Data provided
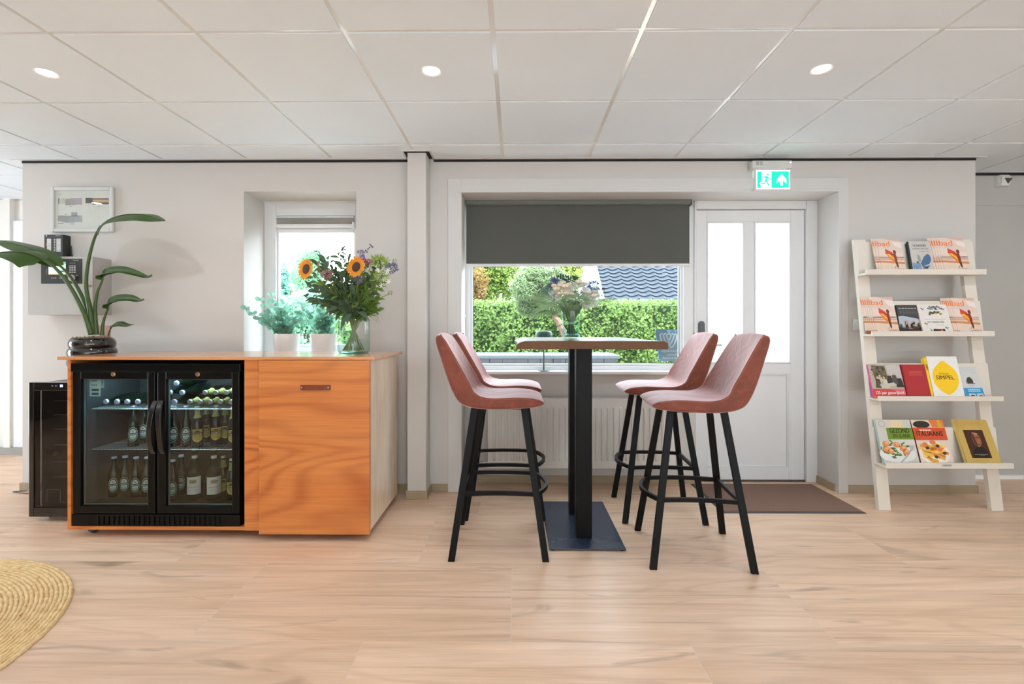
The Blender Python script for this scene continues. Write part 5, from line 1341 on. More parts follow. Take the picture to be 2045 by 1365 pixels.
# -- bottom ledge
def gezond(w, h):
    a = Art(); a.rect(0, w, 0, h, (206, 204, 196), 0)
    P = lambda pts, c, l: a.poly([(x*w, y*h) for x, y in pts], c, l)
    P([(.4, .98), (.75, .98), (.8, .82), (.45, .82)], (226, 206, 160), 1); P([(.0, .5), (1, .56), (1, .3), (0, .2)], (214, 212, 208), 1)
    a.rect(.26*w, w, .56*h, .82*h, (112, 142, 44), 2)
    a.text('GEZOND', .63*w, .75*h, .19*w, (38, 40, 30), 4, .018, width=.56*w); a.text('EN SLANK', .66*w, .635*h, .155*w, (46, 50, 34), 4, .012, width=.5*w)
    a.arc(.17*w, .91*h, .10*w, .062*h, .008*w, (120, 118, 112), 2)
    a.oval(.44*w, .24*h, .52*w, .19*h, (226, 226, 222), 3, 28)
    rnd = random.Random(12)
    for k in range(46):
        t = rnd.uniform(0, 2*PI); q = rnd.random()**.5; x = .40+.40*q*math.cos(t); y = .34+.19*q*math.sin(t); s = rnd.uniform(.05, .10)
        c = rnd.choice([(74, 104, 40), (92, 126, 50), (56, 84, 32), (110, 140, 70)]); g = rnd.uniform(0, PI)
        P([(x+s*math.cos(g), y+s*.7*math.sin(g)), (x-.3*s*math.sin(g), y+.3*s*math.cos(g)), (x-s*math.cos(g), y-s*.7*math.sin(g)), (x+.3*s*math.sin(g), y-.3*s*math.cos(g))], c, 4+k % 3)
    for x, y in ((.16, .46), (.24, .30), (.14, .34), (.62, .36), (.68, .28), (.45, .44)): a.oval(x*w, y*h, .10*w, .062*h, (222, 140, 84), 8, 12).oval((x+.02)*w, (y+.02)*h, .05*w, .03*h, (236, 176, 120), 9, 8)
    a.line([(.42*w, .02*h), (.72*w, .22*h), (.84*w, .33*h)], .03*w, (170, 168, 164), 10)
    for k in range(4): a.line([((.80+.03*k)*w, (.30+.005*k)*h), ((.84+.035*k)*w, .43*h)], .010*w, (176, 174, 170), 10)
    return a
book('book', 'cookbook with green salad bowl cover, left end of bottom ledge', 'book', 3, 1767, 1838, 836.5, .018, (196, 204, 196), gezond, (170, 196, 186, .001), push=.012)
def italiaans(w, h):
    a = Art(); a.rect(0, w, 0, h, (224, 206, 190), 0)
    P = lambda pts, c, l: a.poly([(x*w, y*h) for x, y in pts], c, l)
    P([(0, 1), (.5, 1), (.5, .82), (0, .80)], (222, 208, 190), 1); a.oval(.3*w, .9*h, .26*w, .085*h, (52, 50, 42), 2, 16); P([(.55, 1), (1, 1), (1, .84), (.62, .84)], (226, 120, 60), 1); P([(.8, 1), (.9, 1), (.95, .84), (.8, .84)], (214, 170, 60), 2)
    a.rect(0, w, .55*h, .83*h, (206, 84, 48), 3)
    a.text('ITALIAANS', .48*w, .69*h, .20*w, (40, 28, 24), 5, .018, width=.80*w)
    for k in range(4): a.rect((.20+.09*k)*w, (.27+.09*k)*w, .755*h, .785*h, (244, 226, 214), 4)
    a.oval(.48*w, .26*h, .46*w, .25*h, (238, 232, 224), 3, 28)
    rnd = random.Random(21)
    for k in range(34):
        t = rnd.uniform(0, 2*PI); q = rnd.random()**.5; x = .48+.36*q*math.cos(t); y = .29+.19*q*math.sin(t); g = rnd.uniform(-.8, .4); s = rnd.uniform(.10, .17)
        ca, sa = math.cos(g), math.sin(g); b_ = .032
        P([(x-s*ca+b_*sa, y-s*.7*sa-b_*ca), (x+s*ca+b_*sa, y+s*.7*sa-b_*ca), (x+s*ca-b_*sa, y+s*.7*sa+b_*ca), (x-s*ca-b_*sa, y-s*.7*sa+b_*ca)], rnd.choice([(236, 184, 84), (228, 166, 66), (244, 202, 110), (216, 120, 56)]), 4+k % 4)
    for x, y in ((.3, .38), (.78, .26), (.62, .42), (.5, .18)): a.oval(x*w, y*h, .06*w, .035*h, (70, 64, 44), 9, 10)
    for x, y in ((.25, .45), (.5, .5), (.66, .34)): a.oval(x*w, y*h, .09*w, .05*h, (224, 128, 70), 9, 10)
    return a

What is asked
From the listing, extract all text exactly as given and drop any picture.

Solution for this task
The Blender Python script for this scene continues. Write part 5, from line 1341 on. More parts follow. Take the picture to be 2045 by 1365 pixels.
# -- bottom ledge
def gezond(w, h):
    a = Art(); a.rect(0, w, 0, h, (206, 204, 196), 0)
    P = lambda pts, c, l: a.poly([(x*w, y*h) for x, y in pts], c, l)
    P([(.4, .98), (.75, .98), (.8, .82), (.45, .82)], (226, 206, 160), 1); P([(.0, .5), (1, .56), (1, .3), (0, .2)], (214, 212, 208), 1)
    a.rect(.26*w, w, .56*h, .82*h, (112, 142, 44), 2)
    a.text('GEZOND', .63*w, .75*h, .19*w, (38, 40, 30), 4, .018, width=.56*w); a.text('EN SLANK', .66*w, .635*h, .155*w, (46, 50, 34), 4, .012, width=.5*w)
    a.arc(.17*w, .91*h, .10*w, .062*h, .008*w, (120, 118, 112), 2)
    a.oval(.44*w, .24*h, .52*w, .19*h, (226, 226, 222), 3, 28)
    rnd = random.Random(12)
    for k in range(46):
        t = rnd.uniform(0, 2*PI); q = rnd.random()**.5; x = .40+.40*q*math.cos(t); y = .34+.19*q*math.sin(t); s = rnd.uniform(.05, .10)
        c = rnd.choice([(74, 104, 40), (92, 126, 50), (56, 84, 32), (110, 140, 70)]); g = rnd.uniform(0, PI)
        P([(x+s*math.cos(g), y+s*.7*math.sin(g)), (x-.3*s*math.sin(g), y+.3*s*math.cos(g)), (x-s*math.cos(g), y-s*.7*math.sin(g)), (x+.3*s*math.sin(g), y-.3*s*math.cos(g))], c, 4+k % 3)
    for x, y in ((.16, .46), (.24, .30), (.14, .34), (.62, .36), (.68, .28), (.45, .44)): a.oval(x*w, y*h, .10*w, .062*h, (222, 140, 84), 8, 12).oval((x+.02)*w, (y+.02)*h, .05*w, .03*h, (236, 176, 120), 9, 8)
    a.line([(.42*w, .02*h), (.72*w, .22*h), (.84*w, .33*h)], .03*w, (170, 168, 164), 10)
    for k in range(4): a.line([((.80+.03*k)*w, (.30+.005*k)*h), ((.84+.035*k)*w, .43*h)], .010*w, (176, 174, 170), 10)
    return a
book('book', 'cookbook with green salad bowl cover, left end of bottom ledge', 'book', 3, 1767, 1838, 836.5, .018, (196, 204, 196), gezond, (170, 196, 186, .001), push=.012)
def italiaans(w, h):
    a = Art(); a.rect(0, w, 0, h, (224, 206, 190), 0)
    P = lambda pts, c, l: a.poly([(x*w, y*h) for x, y in pts], c, l)
    P([(0, 1), (.5, 1), (.5, .82), (0, .80)], (222, 208, 190), 1); a.oval(.3*w, .9*h, .26*w, .085*h, (52, 50, 42), 2, 16); P([(.55, 1), (1, 1), (1, .84), (.62, .84)], (226, 120, 60), 1); P([(.8, 1), (.9, 1), (.95, .84), (.8, .84)], (214, 170, 60), 2)
    a.rect(0, w, .55*h, .83*h, (206, 84, 48), 3)
    a.text('ITALIAANS', .48*w, .69*h, .20*w, (40, 28, 24), 5, .018, width=.80*w)
    for k in range(4): a.rect((.20+.09*k)*w, (.27+.09*k)*w, .755*h, .785*h, (244, 226, 214), 4)
    a.oval(.48*w, .26*h, .46*w, .25*h, (238, 232, 224), 3, 28)
    rnd = random.Random(21)
    for k in range(34):
        t = rnd.uniform(0, 2*PI); q = rnd.random()**.5; x = .48+.36*q*math.cos(t); y = .29+.19*q*math.sin(t); g = rnd.uniform(-.8, .4); s = rnd.uniform(.10, .17)
        ca, sa = math.cos(g), math.sin(g); b_ = .032
        P([(x-s*ca+b_*sa, y-s*.7*sa-b_*ca), (x+s*ca+b_*sa, y+s*.7*sa-b_*ca), (x+s*ca-b_*sa, y+s*.7*sa+b_*ca), (x-s*ca-b_*sa, y-s*.7*sa+b_*ca)], rnd.choice([(236, 184, 84), (228, 166, 66), (244, 202, 110), (216, 120, 56)]), 4+k % 4)
    for x, y in ((.3, .38), (.78, .26), (.62, .42), (.5, .18)): a.oval(x*w, y*h, .06*w, .035*h, (70, 64, 44), 9, 10)
    for x, y in ((.25, .45), (.5, .5), (.66, .34)): a.oval(x*w, y*h, .09*w, .05*h, (224, 128, 70), 9, 10)
    return a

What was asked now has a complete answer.